- Work to complete
Below are the records. Gather each line that holds "Write".

- - -

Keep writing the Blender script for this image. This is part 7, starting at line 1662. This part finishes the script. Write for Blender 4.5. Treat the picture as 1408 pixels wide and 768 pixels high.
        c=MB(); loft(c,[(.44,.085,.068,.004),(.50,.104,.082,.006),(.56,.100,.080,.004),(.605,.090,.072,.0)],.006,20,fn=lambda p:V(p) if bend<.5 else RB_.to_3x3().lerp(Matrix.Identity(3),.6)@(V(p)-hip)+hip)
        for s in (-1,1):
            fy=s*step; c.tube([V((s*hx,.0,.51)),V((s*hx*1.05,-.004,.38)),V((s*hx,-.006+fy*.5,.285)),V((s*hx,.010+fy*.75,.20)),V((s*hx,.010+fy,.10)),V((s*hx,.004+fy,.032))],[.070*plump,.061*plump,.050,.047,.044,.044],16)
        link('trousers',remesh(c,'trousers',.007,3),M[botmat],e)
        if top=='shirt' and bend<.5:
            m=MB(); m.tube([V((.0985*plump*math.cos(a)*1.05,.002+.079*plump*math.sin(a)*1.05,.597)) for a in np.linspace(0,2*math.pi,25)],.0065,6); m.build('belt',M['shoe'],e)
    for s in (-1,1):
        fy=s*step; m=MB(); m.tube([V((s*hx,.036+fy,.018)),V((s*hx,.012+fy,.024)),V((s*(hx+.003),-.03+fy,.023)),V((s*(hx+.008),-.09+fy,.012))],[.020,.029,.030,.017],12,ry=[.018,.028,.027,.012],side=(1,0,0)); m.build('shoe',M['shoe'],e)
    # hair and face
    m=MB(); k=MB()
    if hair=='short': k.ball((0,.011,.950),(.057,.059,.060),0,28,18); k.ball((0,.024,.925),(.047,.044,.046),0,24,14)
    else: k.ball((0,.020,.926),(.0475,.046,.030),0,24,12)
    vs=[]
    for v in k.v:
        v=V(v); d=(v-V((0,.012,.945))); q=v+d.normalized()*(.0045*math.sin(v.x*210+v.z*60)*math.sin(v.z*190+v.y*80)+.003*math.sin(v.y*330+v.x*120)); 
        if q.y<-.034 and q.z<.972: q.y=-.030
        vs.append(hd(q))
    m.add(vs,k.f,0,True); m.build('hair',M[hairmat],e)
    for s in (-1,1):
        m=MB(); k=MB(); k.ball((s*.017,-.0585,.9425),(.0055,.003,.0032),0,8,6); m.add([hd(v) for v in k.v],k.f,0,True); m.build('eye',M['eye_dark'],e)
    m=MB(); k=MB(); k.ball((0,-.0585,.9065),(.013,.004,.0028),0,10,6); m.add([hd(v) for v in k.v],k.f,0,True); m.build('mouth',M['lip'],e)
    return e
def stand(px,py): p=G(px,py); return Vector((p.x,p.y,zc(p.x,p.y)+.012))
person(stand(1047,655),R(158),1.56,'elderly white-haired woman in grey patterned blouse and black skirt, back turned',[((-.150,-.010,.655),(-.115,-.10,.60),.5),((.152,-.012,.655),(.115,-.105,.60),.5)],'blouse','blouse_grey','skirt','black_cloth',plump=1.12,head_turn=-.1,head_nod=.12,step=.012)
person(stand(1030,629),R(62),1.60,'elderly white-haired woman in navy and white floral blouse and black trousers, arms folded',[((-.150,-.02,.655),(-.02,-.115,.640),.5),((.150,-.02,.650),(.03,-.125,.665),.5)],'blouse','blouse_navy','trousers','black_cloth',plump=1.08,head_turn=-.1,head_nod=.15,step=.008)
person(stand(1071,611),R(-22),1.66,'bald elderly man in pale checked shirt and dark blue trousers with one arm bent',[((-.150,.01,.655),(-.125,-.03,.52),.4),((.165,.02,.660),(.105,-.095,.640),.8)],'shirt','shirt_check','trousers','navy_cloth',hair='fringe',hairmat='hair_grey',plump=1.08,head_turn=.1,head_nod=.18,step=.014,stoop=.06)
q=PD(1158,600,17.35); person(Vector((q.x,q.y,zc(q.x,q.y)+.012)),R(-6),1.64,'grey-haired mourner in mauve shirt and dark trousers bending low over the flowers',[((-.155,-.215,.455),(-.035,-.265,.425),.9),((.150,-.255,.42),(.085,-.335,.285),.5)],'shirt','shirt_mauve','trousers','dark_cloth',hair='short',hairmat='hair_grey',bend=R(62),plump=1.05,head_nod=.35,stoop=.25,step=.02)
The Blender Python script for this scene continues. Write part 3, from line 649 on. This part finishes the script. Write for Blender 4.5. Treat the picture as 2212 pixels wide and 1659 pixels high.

- - -

- Expected answer
Keep writing the Blender script for this image. This is part 7, starting at line 1662. This part finishes the script. Write for Blender 4.5. Treat the picture as 1408 pixels wide and 768 pixels high.
The Blender Python script for this scene continues. Write part 3, from line 649 on. This part finishes the script. Write for Blender 4.5. Treat the picture as 2212 pixels wide and 1659 pixels high.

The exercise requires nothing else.